::: Recorded information
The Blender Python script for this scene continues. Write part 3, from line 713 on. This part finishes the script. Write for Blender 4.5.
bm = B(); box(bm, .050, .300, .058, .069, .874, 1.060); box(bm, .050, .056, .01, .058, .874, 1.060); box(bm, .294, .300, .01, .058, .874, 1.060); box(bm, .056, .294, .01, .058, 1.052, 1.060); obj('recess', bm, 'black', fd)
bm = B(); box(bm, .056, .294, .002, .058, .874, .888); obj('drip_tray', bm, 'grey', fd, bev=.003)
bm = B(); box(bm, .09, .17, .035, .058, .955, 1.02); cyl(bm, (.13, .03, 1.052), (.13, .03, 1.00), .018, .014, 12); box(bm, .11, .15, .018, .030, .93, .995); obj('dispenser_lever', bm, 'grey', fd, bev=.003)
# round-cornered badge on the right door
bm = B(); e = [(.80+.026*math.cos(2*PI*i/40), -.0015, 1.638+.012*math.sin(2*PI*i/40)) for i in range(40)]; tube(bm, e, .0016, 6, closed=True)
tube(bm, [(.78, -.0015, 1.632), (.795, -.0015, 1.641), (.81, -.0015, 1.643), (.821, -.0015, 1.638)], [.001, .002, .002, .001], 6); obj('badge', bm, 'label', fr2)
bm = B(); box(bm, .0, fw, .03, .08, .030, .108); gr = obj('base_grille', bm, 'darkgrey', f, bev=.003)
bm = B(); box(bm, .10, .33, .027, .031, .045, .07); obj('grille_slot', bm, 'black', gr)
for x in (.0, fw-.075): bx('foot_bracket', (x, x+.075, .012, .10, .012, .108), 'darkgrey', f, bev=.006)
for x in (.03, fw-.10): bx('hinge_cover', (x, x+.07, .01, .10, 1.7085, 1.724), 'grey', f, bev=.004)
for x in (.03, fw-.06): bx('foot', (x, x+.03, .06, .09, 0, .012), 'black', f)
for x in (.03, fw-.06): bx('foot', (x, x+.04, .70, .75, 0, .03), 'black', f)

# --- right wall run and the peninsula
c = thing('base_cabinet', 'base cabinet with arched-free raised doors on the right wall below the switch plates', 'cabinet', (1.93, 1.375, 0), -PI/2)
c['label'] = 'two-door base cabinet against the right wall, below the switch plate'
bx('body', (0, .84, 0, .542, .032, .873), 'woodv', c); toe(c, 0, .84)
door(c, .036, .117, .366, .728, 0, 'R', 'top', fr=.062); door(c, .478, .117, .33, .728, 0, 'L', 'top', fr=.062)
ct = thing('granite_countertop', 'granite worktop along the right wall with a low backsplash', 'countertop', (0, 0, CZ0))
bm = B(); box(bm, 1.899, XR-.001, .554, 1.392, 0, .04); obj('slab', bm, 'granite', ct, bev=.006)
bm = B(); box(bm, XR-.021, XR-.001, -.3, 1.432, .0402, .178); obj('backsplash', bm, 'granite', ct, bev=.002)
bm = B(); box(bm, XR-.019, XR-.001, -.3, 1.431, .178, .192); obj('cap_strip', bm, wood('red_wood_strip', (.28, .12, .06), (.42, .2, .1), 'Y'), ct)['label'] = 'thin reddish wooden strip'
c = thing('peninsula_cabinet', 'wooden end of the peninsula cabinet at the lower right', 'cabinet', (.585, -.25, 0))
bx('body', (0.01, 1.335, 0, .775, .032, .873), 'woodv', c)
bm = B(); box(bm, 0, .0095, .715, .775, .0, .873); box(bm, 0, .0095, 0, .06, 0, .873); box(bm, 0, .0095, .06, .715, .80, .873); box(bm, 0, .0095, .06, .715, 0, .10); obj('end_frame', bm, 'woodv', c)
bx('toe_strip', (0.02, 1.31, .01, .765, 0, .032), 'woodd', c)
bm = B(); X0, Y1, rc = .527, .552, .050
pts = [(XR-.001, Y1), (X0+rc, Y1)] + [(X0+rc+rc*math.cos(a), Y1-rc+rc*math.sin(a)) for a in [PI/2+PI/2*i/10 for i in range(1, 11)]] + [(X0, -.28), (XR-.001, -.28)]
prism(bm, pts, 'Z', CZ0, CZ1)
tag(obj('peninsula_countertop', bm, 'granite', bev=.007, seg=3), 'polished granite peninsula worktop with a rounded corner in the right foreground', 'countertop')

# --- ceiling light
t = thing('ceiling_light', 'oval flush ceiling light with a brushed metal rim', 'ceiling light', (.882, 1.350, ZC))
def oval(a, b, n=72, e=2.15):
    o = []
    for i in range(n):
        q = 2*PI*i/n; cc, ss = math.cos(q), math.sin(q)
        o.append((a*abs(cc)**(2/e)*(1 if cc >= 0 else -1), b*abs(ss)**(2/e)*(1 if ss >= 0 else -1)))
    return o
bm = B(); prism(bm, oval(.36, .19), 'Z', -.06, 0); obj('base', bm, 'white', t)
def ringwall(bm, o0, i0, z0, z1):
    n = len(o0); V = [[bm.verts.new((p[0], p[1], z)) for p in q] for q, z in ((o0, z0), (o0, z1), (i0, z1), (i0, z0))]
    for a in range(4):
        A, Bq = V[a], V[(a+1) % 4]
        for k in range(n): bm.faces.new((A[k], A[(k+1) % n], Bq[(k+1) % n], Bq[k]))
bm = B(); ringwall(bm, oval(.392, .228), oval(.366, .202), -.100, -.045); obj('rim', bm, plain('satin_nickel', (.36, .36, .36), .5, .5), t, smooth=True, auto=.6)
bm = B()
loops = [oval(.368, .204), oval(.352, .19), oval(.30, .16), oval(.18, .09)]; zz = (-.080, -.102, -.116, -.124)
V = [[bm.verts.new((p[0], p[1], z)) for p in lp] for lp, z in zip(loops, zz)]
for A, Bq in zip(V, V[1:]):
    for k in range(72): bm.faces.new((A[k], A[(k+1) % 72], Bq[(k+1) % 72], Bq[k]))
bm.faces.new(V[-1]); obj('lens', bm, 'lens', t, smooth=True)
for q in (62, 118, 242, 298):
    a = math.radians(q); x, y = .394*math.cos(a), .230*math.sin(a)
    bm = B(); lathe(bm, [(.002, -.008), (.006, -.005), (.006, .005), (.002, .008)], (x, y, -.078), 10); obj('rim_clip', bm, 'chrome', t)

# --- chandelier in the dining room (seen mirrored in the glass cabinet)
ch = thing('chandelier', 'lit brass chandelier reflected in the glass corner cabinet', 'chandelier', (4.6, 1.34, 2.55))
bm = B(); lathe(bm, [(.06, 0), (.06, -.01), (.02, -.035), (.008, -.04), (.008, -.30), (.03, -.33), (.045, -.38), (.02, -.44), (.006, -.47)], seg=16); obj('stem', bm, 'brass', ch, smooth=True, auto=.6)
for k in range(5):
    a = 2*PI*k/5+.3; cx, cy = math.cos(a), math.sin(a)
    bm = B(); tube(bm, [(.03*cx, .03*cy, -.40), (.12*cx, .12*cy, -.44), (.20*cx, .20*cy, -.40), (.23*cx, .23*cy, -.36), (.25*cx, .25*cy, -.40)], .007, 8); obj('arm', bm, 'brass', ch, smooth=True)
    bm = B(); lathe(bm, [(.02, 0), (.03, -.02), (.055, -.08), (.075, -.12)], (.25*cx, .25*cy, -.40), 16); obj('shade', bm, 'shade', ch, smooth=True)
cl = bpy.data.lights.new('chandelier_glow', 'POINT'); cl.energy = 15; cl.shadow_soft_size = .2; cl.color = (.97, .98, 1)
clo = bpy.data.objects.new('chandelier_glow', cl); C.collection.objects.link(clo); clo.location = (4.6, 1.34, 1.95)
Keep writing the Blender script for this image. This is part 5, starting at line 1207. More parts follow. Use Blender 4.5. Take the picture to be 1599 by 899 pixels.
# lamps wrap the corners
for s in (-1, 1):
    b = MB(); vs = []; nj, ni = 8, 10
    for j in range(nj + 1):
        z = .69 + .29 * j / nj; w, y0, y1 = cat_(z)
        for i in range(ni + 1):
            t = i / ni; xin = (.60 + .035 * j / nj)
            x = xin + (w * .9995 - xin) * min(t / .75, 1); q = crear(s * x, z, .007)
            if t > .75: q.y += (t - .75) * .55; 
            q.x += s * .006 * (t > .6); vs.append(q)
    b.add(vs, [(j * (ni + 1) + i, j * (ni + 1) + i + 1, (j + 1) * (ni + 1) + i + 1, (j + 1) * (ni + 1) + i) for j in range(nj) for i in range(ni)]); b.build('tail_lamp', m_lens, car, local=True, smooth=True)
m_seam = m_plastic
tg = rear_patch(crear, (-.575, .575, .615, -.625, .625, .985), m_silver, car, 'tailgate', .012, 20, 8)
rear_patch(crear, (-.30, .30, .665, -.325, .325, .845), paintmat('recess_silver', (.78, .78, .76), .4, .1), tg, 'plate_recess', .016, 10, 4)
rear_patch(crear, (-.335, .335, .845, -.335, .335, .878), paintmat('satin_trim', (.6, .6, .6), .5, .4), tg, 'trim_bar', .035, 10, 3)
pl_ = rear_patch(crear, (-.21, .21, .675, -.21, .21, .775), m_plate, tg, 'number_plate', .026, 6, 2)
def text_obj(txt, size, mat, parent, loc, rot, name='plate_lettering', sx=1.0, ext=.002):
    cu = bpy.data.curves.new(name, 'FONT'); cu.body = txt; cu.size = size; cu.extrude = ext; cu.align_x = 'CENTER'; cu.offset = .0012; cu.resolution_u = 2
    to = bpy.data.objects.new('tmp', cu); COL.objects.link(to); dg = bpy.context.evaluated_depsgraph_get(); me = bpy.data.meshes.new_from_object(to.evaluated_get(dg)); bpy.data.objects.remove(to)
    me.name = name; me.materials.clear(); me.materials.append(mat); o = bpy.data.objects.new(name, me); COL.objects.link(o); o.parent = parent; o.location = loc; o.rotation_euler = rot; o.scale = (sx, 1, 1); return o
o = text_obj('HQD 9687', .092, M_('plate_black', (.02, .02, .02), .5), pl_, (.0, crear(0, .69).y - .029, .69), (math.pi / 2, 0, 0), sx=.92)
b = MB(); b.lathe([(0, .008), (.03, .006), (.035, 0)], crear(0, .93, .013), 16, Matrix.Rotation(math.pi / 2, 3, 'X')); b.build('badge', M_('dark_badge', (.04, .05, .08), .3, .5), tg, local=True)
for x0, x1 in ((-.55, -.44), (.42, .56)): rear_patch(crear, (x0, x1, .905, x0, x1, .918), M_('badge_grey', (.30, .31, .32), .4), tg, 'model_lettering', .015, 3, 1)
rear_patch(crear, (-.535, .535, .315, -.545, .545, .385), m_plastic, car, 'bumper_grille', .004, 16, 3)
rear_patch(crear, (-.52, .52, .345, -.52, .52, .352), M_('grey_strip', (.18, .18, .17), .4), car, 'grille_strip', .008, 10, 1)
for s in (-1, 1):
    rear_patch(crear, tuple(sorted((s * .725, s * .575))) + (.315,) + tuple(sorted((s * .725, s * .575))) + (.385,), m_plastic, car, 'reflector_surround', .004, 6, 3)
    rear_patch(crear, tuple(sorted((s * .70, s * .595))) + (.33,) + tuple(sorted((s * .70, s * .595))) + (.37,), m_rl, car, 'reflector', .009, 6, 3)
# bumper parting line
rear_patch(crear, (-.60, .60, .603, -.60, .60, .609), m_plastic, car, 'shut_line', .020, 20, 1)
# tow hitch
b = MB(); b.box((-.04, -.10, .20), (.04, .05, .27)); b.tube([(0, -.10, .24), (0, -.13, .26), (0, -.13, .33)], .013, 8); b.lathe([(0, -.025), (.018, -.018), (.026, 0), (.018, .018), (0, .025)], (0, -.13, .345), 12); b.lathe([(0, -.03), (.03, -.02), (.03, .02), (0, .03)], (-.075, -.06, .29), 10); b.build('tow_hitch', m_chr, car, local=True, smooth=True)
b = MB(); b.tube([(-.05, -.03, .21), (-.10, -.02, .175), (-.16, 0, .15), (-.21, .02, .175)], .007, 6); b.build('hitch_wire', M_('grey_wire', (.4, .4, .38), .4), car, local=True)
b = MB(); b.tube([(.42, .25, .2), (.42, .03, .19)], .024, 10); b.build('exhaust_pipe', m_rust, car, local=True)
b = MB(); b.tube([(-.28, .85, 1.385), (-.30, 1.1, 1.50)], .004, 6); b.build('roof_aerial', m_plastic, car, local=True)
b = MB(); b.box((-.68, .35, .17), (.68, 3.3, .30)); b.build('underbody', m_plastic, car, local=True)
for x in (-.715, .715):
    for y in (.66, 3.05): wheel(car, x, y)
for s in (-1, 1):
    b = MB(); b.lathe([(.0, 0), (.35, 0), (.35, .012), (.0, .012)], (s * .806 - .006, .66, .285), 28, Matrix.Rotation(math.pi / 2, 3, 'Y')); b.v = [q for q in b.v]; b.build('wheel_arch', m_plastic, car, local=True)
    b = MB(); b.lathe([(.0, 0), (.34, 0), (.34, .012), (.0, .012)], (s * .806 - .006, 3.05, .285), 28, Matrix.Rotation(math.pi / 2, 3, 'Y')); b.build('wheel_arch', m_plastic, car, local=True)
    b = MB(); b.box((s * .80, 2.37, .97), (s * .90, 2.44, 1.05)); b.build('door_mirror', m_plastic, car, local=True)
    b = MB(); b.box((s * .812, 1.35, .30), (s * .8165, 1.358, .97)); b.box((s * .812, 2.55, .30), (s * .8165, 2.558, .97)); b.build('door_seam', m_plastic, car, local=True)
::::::
[Task goal] Please write out exactly the lines from the start of the data through the line that contains "0, .03), 'black', f)", both ends included, and nothing else.

[In response]
The Blender Python script for this scene continues. Write part 3, from line 713 on. This part finishes the script. Write for Blender 4.5.
bm = B(); box(bm, .050, .300, .058, .069, .874, 1.060); box(bm, .050, .056, .01, .058, .874, 1.060); box(bm, .294, .300, .01, .058, .874, 1.060); box(bm, .056, .294, .01, .058, 1.052, 1.060); obj('recess', bm, 'black', fd)
bm = B(); box(bm, .056, .294, .002, .058, .874, .888); obj('drip_tray', bm, 'grey', fd, bev=.003)
bm = B(); box(bm, .09, .17, .035, .058, .955, 1.02); cyl(bm, (.13, .03, 1.052), (.13, .03, 1.00), .018, .014, 12); box(bm, .11, .15, .018, .030, .93, .995); obj('dispenser_lever', bm, 'grey', fd, bev=.003)
# round-cornered badge on the right door
bm = B(); e = [(.80+.026*math.cos(2*PI*i/40), -.0015, 1.638+.012*math.sin(2*PI*i/40)) for i in range(40)]; tube(bm, e, .0016, 6, closed=True)
tube(bm, [(.78, -.0015, 1.632), (.795, -.0015, 1.641), (.81, -.0015, 1.643), (.821, -.0015, 1.638)], [.001, .002, .002, .001], 6); obj('badge', bm, 'label', fr2)
bm = B(); box(bm, .0, fw, .03, .08, .030, .108); gr = obj('base_grille', bm, 'darkgrey', f, bev=.003)
bm = B(); box(bm, .10, .33, .027, .031, .045, .07); obj('grille_slot', bm, 'black', gr)
for x in (.0, fw-.075): bx('foot_bracket', (x, x+.075, .012, .10, .012, .108), 'darkgrey', f, bev=.006)
for x in (.03, fw-.10): bx('hinge_cover', (x, x+.07, .01, .10, 1.7085, 1.724), 'grey', f, bev=.004)
for x in (.03, fw-.06): bx('foot', (x, x+.03, .06, .09, 0, .012), 'black', f)
for x in (.03, fw-.06): bx('foot', (x, x+.04, .70, .75, 0, .03), 'black', f)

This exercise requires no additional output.